Joe Maroun ’89 Turns Baking into a Multi-Million Dollar Wholesale Business

Joe Maroun ’89 Turns Baking into a Multi-Million Dollar Wholesale Business

In a recent CNN interview with Fareed Zakaria, Reid Hoffman, cofounder of LinkedIn and early investor in Facebook described Silicon Valley as “a living network of knowledge” where you can “connect yourself to central nodes in the network.”

Joe Maroun is one of those central nodes in the Silicon Valley baking industry. Maroun ’89 majored in business at Menlo College, and transformed pita bread, bagels, bagel thins, sandwich thins, and other bread products into a multi-million dollar national wholesale business.

At Menlo College, he interned at the Hyatt Hotels under the tutelage of Chuck Vanderlip, who was a long—standing Professor of Marketing at Menlo. Maroun was offered a job at Hyatt, but his sense of family duty pulled him to work in his father’s business.

His father, Joe Maroun Sr., a retired Pan Am pilot, and mother Carmen started Caravan Bakery in 1975. In 1980, they added a deli in Redwood City. Maroun witnessed first-hand what was required to expand a business. He also understood the meaning of family. Maroun joined the family business upon graduation with the commitment to his family to grow the business.

After specialized learning at the American Institute of Baking, Maroun met Len Helfich at Thomas’ Products, bakers of the original Thomas English Muffins, and a 20+ year mentorship in baking was formed. Selling to major grocery stores such as Safeway, Maroun employed 400 people and grew the size of the manufacturing operation to keep up with demand. By the 2000s, Maroun’s wholesale pita bread, bagel, Boboli, military, Hispanic bread product, and frozen dough business was part of a market nearing $80 million in annual national sales.

His advice for entrepreneurs is to “Commit to what you’re doing, learn to sacrifice, and do the hard work. Failure will happen. You might have family issues or partnership disagreements. Don’t beat yourself up. Understand the issues at hand and have a plan A, B…and C. Earn respect from your employees and do not act like you’re above them. The people who work for you can make or break you.”

Maroun sold his business in 2010 to two private equity firms, but he didn’t stay unemployed for long. After consulting in the bakery space for several years, he opened two Posh Bagel retail stores in Castro Valley and Mountain View in 2015. He noted, “As long as you have fire in the belly and can be a productive member of society and provide jobs, you can wake up every morning feeling you have made difference.”
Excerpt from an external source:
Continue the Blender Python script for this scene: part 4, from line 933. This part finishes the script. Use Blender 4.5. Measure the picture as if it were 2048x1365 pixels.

Maroun now has introduced his son J.C. to the business. J.C. will start attending Menlo College in the fall, concentrating in entrepreneurship. He is also learning about business from the ground up, and is described by Maroun as “my eyes” in the day-to-day management of the new businesses.

J.C. isn’t sure where he’ll end up in business, but he’s looking forward to Menlo’s small campus, personal atmosphere, and great professors. While at Menlo College, J.C. might also try his hand at an internship in different field.

Maroun recalled his favorite professor, Donna Little. “Professor Little is very smart. Her two accounting courses and her business classes made a huge impression on me.” Maroun graduated with a 4.0 GPA, and remembers, “Since I was always looking for an angle, she used to tease me that I was going to be a rich man, or I’d end up in jail. I couldn’t let her down, so I made sure to be honest and successful!”